The connections between Hollis’ music and Arnalds’ may be merely stylistic, about mood and atmosphere: I played a track of his recently to a mate who commented, “That sounds like something off a soundtrack. “ (Arnalds provided the score for Chris Chibnall’s Broadchurch among various other short films and performance pieces).

Or, you could argue that his music occupies a similar place to that of Mark Hollis’ work, in that his approach is experimental, conceptual, intricate, both instinctive and defined by very particular approaches that include both the traditional and the technological. Like Hollis, he looks for the accidents that come about via collaboration – that space again where overlap creates something new and unexpected. If you could draw a Venn diagram of how creativity between two artists of any kind works, the area where two distinct personalities interface is where all the crazy invention is going on.

Also like Hollis, there’s a wide perception that Arnalds’ music is highly emotional.

My mate thinks that Arnald’s signature is a kind of deliberate melancholy, but I find that to be a superficial reading – I think the general tenor of Arnald’s music arises from curiosity and a desire to reflect the natural world. There’s something delicate about his compositions, yes, but they aren’t fragile; they’re aware of and describe beauty, they make a feature of that collision between the deliberate and chance as described above*.

Sometimes his pieces are built around short piano or string refrains, chains of acoustic notes that gradually build into something larger. Often there’s a crescendo, or instrumentation that builds to cascades, but often Arnald uses quiet spaces and moments of stillness that remind me of Hollis’ approach. What is in between is as important as what is. Sometimes, as with the odd Talk Talk track, you hear the creaks of the musician’s chair as they play.

I first discovered Ólafur Arnalds in FOPP in London where I picked up a copy of Island Songs. I’ll admit, being a fan of Sigur Rós who hail from the same neck of the woods, it was the Icelandic connection that intrigued me and I bought it without listening first. It was one of those impulse buys that heralded a whole new branch of exploration and connections. I’ll say breathlessly, I love his stuff. Island Songs is a musical travelogue of Iceland where Ólafur goes to a different location and a different musical collaborator for each track.

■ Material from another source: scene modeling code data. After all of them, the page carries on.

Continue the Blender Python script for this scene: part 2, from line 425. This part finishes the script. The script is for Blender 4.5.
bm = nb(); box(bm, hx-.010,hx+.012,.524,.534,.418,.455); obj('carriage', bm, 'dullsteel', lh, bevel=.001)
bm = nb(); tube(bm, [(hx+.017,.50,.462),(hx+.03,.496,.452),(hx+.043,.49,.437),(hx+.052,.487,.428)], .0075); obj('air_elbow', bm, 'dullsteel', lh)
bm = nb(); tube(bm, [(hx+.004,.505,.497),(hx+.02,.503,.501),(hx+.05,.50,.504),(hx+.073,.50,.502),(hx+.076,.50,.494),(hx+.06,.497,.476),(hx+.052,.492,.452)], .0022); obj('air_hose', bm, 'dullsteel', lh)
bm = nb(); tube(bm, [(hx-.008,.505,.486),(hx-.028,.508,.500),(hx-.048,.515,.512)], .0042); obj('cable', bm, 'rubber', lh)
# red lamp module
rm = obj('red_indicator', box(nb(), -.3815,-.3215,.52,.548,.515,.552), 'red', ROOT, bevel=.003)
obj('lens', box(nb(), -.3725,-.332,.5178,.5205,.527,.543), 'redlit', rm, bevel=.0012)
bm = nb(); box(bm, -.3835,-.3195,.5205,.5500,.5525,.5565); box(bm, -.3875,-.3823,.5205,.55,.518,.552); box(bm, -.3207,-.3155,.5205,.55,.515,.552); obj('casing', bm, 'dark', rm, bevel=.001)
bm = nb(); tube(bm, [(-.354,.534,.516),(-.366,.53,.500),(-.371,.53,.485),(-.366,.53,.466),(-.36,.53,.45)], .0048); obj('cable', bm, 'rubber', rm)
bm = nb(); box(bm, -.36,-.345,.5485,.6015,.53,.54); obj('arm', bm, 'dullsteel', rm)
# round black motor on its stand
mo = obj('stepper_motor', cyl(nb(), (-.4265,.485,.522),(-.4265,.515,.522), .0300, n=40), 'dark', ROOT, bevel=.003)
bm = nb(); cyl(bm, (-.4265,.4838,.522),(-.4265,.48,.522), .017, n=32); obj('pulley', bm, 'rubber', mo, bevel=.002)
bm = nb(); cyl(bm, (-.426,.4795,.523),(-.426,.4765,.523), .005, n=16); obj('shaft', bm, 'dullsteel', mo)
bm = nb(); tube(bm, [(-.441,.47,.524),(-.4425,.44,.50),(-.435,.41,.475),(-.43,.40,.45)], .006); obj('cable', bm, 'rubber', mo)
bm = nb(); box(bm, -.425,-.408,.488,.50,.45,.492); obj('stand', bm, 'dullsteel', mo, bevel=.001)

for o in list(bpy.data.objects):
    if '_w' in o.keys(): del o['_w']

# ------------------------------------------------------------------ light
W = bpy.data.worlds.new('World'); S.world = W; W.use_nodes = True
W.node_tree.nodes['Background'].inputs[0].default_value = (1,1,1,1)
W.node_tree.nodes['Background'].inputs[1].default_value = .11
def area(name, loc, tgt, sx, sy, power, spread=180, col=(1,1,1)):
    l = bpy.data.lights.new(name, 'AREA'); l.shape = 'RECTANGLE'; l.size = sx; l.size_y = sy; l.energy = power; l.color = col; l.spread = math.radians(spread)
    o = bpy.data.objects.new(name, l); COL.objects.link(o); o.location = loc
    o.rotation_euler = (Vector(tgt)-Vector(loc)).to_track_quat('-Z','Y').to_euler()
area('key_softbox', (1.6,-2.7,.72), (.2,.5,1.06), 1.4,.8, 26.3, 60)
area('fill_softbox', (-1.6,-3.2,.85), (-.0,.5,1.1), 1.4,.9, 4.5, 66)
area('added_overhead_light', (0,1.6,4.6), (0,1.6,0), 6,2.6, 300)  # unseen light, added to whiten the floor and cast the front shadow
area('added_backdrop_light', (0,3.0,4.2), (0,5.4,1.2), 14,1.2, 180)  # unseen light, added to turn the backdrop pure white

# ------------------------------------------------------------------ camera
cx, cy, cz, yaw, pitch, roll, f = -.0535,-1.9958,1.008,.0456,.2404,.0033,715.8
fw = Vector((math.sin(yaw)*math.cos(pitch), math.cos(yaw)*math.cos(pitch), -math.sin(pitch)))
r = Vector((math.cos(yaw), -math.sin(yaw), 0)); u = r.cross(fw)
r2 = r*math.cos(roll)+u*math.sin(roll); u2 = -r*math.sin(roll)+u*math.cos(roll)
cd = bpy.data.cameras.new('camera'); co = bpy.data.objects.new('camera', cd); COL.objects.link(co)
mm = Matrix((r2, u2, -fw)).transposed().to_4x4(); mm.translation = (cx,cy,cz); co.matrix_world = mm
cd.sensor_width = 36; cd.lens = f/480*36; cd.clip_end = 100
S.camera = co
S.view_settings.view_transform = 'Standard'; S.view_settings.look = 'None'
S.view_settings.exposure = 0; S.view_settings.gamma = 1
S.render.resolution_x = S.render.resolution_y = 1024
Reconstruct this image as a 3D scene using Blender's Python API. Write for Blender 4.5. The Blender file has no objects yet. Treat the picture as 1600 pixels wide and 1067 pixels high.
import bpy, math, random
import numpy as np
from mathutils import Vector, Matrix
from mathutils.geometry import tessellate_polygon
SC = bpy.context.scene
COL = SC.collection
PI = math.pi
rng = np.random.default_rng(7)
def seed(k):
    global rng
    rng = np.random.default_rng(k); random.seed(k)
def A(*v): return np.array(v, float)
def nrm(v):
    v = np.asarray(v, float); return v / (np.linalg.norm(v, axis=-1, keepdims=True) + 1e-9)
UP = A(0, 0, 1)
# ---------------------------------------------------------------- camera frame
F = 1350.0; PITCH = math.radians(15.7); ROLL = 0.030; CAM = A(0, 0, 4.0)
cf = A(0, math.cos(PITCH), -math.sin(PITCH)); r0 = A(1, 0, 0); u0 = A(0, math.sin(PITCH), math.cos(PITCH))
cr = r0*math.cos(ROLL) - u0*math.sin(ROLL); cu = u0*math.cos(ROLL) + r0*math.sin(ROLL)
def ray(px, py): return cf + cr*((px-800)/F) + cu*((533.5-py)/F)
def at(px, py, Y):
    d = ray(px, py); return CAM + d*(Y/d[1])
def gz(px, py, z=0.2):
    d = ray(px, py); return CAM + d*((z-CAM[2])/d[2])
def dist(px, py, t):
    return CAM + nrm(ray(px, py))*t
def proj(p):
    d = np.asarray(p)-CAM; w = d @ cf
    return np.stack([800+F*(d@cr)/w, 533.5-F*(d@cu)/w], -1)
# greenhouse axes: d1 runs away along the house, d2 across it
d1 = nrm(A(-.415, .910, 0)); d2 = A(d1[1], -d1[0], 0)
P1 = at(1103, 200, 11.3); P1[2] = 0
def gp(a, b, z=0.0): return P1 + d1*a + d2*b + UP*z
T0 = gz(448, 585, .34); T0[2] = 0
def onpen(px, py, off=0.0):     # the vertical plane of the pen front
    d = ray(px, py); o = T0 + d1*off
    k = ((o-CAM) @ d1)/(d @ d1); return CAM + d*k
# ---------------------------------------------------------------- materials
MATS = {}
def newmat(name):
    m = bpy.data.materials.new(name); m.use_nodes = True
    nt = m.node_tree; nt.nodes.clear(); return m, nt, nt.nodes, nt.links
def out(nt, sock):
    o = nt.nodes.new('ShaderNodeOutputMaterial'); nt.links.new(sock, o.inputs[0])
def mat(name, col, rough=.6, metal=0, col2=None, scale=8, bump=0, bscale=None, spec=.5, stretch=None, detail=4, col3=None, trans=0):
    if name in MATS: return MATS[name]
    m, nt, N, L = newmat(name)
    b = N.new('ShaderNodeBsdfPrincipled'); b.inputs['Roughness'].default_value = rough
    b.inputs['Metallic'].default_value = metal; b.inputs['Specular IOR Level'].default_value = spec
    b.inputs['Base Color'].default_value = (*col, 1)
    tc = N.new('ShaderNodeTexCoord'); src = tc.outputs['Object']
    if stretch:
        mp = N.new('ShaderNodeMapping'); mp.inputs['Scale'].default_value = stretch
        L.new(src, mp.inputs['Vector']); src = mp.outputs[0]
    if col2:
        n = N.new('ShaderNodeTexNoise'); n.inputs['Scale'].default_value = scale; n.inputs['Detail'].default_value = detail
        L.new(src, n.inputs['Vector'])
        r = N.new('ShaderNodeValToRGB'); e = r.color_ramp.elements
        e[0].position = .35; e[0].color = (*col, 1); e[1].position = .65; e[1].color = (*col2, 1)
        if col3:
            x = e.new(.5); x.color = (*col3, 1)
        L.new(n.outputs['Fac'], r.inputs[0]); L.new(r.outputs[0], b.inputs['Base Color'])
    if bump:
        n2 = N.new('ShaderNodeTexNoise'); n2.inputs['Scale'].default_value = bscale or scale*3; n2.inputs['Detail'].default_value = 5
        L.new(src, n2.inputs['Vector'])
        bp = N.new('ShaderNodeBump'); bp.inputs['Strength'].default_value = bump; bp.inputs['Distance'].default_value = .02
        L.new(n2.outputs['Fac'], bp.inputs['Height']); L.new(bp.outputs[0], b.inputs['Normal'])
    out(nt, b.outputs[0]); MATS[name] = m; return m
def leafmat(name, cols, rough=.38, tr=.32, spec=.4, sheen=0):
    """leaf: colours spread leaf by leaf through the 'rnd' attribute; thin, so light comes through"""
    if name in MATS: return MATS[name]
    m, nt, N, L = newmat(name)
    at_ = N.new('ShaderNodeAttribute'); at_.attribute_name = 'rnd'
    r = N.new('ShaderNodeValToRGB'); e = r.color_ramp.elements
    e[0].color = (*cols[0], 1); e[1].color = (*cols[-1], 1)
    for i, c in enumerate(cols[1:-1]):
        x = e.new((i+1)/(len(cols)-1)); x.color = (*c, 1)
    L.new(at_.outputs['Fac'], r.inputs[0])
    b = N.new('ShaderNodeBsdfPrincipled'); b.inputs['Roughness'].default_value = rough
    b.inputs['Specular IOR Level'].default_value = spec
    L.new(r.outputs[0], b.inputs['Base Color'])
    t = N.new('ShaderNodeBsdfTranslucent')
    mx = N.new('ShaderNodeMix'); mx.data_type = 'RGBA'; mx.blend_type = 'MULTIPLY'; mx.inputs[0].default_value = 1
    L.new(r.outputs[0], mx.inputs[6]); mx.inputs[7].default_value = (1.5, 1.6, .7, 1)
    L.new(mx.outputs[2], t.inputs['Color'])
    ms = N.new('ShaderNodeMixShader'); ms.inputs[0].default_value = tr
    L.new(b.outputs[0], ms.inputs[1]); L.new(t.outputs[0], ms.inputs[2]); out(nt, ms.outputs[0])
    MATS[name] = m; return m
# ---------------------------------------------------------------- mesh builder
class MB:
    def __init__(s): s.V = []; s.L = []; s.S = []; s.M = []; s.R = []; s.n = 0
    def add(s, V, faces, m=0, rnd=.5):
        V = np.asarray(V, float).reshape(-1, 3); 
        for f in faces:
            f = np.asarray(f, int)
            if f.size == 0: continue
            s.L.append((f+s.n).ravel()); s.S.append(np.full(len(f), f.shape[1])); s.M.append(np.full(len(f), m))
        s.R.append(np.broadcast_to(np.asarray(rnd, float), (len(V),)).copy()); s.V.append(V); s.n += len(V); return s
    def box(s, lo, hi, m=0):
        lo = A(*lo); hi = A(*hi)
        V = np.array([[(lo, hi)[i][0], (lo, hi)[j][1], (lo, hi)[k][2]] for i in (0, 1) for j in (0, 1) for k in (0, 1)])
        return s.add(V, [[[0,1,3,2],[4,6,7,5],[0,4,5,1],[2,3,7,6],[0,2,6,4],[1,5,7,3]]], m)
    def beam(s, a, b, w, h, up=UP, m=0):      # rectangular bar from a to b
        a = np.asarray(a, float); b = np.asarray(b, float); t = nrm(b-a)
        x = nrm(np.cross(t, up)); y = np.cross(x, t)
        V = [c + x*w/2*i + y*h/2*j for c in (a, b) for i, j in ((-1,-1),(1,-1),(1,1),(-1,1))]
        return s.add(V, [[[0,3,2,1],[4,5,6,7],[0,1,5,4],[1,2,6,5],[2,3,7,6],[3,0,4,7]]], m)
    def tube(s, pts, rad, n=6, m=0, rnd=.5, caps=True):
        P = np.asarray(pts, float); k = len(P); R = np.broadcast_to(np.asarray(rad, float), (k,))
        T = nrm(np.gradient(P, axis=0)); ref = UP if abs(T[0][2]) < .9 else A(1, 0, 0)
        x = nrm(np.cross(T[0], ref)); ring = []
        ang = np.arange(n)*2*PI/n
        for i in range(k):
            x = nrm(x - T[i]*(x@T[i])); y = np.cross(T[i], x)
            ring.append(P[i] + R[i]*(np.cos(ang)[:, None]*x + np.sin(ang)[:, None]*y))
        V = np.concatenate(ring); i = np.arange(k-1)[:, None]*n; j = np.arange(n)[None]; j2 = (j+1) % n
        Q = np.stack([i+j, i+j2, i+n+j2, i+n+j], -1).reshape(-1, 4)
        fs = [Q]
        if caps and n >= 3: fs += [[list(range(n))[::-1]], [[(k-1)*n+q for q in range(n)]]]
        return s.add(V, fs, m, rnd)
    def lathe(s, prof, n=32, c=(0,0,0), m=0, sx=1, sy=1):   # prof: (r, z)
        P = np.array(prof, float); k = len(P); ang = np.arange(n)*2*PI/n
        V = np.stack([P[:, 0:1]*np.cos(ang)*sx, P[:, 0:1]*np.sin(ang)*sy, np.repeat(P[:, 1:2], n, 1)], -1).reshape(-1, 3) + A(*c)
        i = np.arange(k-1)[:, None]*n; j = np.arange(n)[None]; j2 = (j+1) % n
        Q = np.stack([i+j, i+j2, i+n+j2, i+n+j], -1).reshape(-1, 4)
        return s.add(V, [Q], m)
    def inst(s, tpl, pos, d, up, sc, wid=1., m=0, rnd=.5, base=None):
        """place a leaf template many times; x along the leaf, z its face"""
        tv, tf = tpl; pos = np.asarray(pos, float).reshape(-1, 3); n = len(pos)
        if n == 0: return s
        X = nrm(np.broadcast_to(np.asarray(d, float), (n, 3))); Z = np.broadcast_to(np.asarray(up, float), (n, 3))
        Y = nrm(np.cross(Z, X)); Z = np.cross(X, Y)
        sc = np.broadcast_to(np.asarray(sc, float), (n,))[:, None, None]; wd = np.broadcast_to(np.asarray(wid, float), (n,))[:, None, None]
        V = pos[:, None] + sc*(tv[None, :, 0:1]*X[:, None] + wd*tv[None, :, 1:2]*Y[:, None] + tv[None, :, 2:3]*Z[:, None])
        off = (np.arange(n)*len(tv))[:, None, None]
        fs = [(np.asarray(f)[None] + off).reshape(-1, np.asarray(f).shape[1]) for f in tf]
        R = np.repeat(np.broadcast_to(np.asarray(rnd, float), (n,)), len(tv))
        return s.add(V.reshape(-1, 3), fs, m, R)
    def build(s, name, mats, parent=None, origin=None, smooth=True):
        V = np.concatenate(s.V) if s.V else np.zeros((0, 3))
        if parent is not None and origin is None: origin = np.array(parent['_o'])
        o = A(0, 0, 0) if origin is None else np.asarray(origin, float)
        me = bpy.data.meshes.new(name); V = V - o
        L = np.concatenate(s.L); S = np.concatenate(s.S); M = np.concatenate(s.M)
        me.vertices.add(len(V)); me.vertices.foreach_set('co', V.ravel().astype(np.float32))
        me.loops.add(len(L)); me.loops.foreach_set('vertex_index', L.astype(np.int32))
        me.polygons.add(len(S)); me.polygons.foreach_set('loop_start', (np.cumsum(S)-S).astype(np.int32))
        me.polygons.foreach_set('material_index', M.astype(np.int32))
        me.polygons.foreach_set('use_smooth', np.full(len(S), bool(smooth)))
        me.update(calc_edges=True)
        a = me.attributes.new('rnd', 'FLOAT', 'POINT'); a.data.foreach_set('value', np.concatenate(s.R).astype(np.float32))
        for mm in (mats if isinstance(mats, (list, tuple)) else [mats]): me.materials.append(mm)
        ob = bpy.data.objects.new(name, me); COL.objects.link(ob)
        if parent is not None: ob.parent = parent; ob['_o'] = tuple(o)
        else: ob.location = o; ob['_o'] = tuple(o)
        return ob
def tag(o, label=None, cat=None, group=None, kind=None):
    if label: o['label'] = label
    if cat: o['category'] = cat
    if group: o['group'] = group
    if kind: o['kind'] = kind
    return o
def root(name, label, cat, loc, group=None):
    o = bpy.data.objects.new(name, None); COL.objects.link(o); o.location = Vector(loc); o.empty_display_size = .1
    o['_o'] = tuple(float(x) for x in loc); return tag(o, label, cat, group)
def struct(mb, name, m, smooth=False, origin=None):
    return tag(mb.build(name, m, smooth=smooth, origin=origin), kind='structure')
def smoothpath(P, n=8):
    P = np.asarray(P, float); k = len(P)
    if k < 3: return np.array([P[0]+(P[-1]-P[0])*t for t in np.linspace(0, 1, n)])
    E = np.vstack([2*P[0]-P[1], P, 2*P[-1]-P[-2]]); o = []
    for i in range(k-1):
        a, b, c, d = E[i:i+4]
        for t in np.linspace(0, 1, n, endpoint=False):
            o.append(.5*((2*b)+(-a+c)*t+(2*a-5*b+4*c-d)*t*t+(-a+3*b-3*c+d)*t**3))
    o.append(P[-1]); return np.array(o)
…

For this week’s song, I nearly picked Particles from that, a beautiful ballad whose lyric is written by Nanna Bryndís Hilmarsdóttir from Of Monsters and Men. I also nearly picked the uplifting Slowly, Comes The Light from ...And They Have Escaped the Weight of Darkness (a title that seems appropriate in keeping with the subject matter of today’s essay) but in the end I went for something exquisitely gentle from the album Living Room Songs

It’s called Tomorrow’s Song. The creak of the chair as Ólafur plays is part of why I love it.

If you like it even only a tiny bit, I would exhort you to investigate his music further. As always, listen and enjoy.

Notes

*It’s worth reading how Arnalds created his latest album, re: member, which is a collaboration between a human (Arnalds himself) and a responsive algorithm that simultaneously plays two other pianos and which took him two years to write. See link above for more – it’s fascinating.